For 2014, the figures above, there is no savings for the 16 Vermont school districts over 1,000 students compared to all the rest of the districts, 92 of which are under 100 students.
Voters vote school budgets and not spending per pupil. The discussion about school costs currently raging, according to lawmakers and the media, is the high cost per pupil. Citizens are thinking about the budgets they pass, but lawmakers are talking about spending per pupil. There is a big difference. School spending per pupil as defined by VAE is much less because they subtract from the budget the following: 1. a possible budget deficit or surplus from prior year; 2. grants, such as small school grants; 3. federal dollars; and 4. privately donated dollars.
This calculation by VAE makes no sense because the cost of education is actually the budgeted amount passed by voters. That is the amount of money really spent. Not the so-called school spending per pupil as stated by VAE.
This boils down to if your school district is good at obtaining any of these four sources of revenues your school budget may be high but your school spending will be much lower because, apparently, these four sources of income for your district for some reason don’t count toward the overall cost of education according to VAE.
Take for example the town of Sherburne: 59 students in elementary school, with a 2014 school budget of $26,642 per student and school spending of $13,538. One can presume that because Sherburne is a well-off town that there is a lot of private money or money from somewhere coming into the system to support the budget.
Wherever the money comes from, the Sherburne budget of $26,642 is twice the budget of the town of Orwell at $13,035. This imbalance surely seems to circumnavigate efforts by the Legislature and courts to ensure a more fair and equitable education funding amongst towns in Vermont. This ability of well-off towns to find and spend money puts other towns at a great disadvantage when a spending cap is imposed because a well-off town can find other money to make up reduced spending required by the cap where most towns don’t have the resources, i.e. some industry or business providing property wealth.
The questions about school costs are important and should be studied from the point of why are costs so uneven in the state? Why do some schools cost so much? Not about some wholesale forced reorganizing of districts where individual schools have no choice.

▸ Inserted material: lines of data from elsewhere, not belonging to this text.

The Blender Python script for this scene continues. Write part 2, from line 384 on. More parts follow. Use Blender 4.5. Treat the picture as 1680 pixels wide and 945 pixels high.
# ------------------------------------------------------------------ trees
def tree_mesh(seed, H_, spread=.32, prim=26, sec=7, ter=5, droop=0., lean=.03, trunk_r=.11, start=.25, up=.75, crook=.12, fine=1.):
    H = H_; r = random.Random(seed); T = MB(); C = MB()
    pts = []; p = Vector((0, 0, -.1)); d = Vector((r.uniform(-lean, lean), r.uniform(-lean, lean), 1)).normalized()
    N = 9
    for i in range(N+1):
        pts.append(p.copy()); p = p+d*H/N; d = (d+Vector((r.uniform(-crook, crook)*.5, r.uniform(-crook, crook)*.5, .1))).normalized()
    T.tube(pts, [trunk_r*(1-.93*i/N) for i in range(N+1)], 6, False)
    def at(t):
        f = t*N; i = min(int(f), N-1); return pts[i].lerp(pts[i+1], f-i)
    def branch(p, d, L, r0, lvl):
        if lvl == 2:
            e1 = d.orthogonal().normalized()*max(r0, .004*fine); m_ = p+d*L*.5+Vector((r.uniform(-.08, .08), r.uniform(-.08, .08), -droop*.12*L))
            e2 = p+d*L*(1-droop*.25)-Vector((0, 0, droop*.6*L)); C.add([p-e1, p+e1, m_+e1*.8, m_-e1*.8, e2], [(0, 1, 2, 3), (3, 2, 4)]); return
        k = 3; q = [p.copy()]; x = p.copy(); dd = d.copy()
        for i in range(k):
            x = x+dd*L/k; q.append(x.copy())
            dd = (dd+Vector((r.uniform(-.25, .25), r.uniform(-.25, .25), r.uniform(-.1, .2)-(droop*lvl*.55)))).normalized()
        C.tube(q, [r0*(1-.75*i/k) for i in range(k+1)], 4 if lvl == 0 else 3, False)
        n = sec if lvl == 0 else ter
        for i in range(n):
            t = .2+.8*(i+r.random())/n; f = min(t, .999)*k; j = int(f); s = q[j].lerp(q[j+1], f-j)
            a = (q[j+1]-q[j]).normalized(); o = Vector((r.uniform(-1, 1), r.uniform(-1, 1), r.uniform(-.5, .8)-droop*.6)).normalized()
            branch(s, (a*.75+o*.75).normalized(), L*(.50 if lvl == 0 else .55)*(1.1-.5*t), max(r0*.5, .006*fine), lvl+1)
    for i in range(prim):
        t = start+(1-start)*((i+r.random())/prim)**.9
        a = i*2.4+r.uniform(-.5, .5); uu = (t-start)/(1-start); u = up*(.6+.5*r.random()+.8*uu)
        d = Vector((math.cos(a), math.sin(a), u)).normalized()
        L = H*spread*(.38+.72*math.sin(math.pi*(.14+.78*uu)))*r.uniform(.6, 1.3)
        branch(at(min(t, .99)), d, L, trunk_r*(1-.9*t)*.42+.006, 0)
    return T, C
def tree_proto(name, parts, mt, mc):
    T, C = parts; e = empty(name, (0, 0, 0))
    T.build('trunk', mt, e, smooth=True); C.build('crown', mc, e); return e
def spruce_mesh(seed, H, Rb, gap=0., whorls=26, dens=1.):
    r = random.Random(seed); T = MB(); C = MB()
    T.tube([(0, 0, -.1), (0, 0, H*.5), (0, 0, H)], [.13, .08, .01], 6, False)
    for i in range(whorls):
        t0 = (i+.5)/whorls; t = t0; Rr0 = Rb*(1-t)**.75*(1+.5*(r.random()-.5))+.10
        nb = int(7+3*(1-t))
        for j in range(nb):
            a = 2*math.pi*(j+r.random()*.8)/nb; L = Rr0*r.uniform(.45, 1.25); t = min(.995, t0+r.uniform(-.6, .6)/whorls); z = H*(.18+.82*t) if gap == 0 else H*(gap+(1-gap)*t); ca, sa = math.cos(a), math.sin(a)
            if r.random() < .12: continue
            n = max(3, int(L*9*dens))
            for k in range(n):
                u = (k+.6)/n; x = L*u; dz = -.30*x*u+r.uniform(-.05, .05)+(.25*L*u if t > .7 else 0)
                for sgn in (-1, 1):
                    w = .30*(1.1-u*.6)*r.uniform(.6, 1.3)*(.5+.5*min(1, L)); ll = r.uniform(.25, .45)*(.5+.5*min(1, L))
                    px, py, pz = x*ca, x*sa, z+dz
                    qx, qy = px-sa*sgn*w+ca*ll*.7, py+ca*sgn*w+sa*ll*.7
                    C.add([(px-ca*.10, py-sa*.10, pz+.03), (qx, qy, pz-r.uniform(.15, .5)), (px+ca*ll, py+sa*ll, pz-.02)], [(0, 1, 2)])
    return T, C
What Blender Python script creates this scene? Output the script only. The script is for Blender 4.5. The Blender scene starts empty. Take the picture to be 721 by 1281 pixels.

Other questions should be: Why do some schools do better than others? Is it money available or location or what is it? My feeling is the difference in school and student performance is reflected in the makeup of the community. I think an inescapable truth is that the education achievements of students is dependent on parents’ educational level and their accumulated wealth; that is. investments, home ownership, and other measures of wealth. The real question in this educational debate should be how to level out that inequality.